O guardião do farol


Extasia-me conhecer pessoas que ainda se encantam com algo que veem todos os dias. Aquele mar incrível é o seu quadro diário e, mesmo assim, ele encheu os pulmões de ar enquanto o mirava


Estou de volta a casa e o meu país foi muito simpático comigo porque me recebeu com sol. A chuva também caía, sim, mas timidamente e durante pouco tempo. É sempre fácil voltar quando já vens com saudades, histórias para contar e o teu céu contido nas gotas de água.

É preciso voltar à rotina, mas sem perder o melhor, sem esquecer o que se sentiu. Não importa apenas ganhar um rumo, é preciso continuar com vontade de o seguir. Para ter a certeza de que não me esqueço para onde quero ir, fecho os olhos e vejo o farol, o Farol de Dona Maria Pia, que conhecemos antes mesmo de acabar a nossa viagem por Cabo Verde e que é rico porque é a casa do Jorge.
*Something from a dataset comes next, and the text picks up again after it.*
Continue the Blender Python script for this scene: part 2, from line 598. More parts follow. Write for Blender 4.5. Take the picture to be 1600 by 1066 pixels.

Na nossa meia folga, decidimos explorar mais um pouco a capital, Praia. Vimos o Farol ao longe, tão convidativo apesar do aparente ar deteriorado, e espreitámos pela porta sem portão. Atrai-nos mais a verdade que a aparência. Apareceu o Jorge, com um sorriso grande, que vive no farol, tem um cão que se chama Farol e arrisco dizer que é das pessoas mais simpáticas do mundo. Convidou–nos a entrar, a conhecer a sua casa que, diz ele, é de quem a quiser ver, e subimos as escadas que nos levaram ao topo – ao topo do mar. Estávamos encantados. Jorge mostrou-nos a sua “piscina privada” e apontou para umas rochas que, juntas, faziam um pequeno lago, e não precisou de nos dizer o quanto era feliz ali. Sentia-se. Extasia-me conhecer pessoas que ainda se encantam com algo que veem todos os dias. Aquele mar incrível é o seu quadro diário e, mesmo assim, ele encheu os pulmões de ar enquanto o mirava. Olhava para o mar como se fosse a primeira vez.

O farol, que guia os barcos, guia-o também a ele e ele guia-nos a nós, enquanto nos diz para onde olhar.

O Jorge disse-nos que tinha muitos amigos. Aliás, o nosso Presidente da República visitou um dia o seu farol, ficou amigo do nosso amigo e prometeu-lhe enviar um livro. O Jorge contou-nos que agradeceu o gesto, mas que nunca pensou que se concretizasse – “talvez fosse só uma simpatia, umas coisas que se dizem”. Mas não. Um mês depois da visita de Marcelo recebeu uma carta registada – era um livro endereçado ao “amigo do Farol”. Ele não se tinha esquecido.

Ouvimos esta história no próprio quarto do Jorge porque é lá que ele tem as suas relíquias – o livro, o envelope que trazia o livro e que guarda religiosamente e todos os cartões e cartas que outros visitantes enviam: “Estes são italianos, estes ingleses, estes franceses… tenho amigos em todas as partes do mundo.”

Ainda se escrevem cartas, pensei, com a certeza de que se alguém merecia recebê-las era o Jorge. Com os olhos em água, escrevemos no “livro dos amigos” uma dedicatória ao Jorge, na esperança de que ele também conte a outros “que fez uns amigos de Portugal, que estavam muito felizes por pertencer àquele momento”. Viemos embora do farol com o coração a transbordar e com a certeza de que todos nós precisamos de um ponto de encontro, de um motivo sagrado, de um farol. Todos nós precisamos de encher o peito de ar e de sentir esperança, alívio, gratidão.

Não vivo no farol. Não posso subir ao topo e encontrar o meu centro. Não tenho a sorte que o Jorge tem. Mas talvez o possa trazer comigo. E o Jorge não se importa – porque a sua casa é de quem a quiser ver.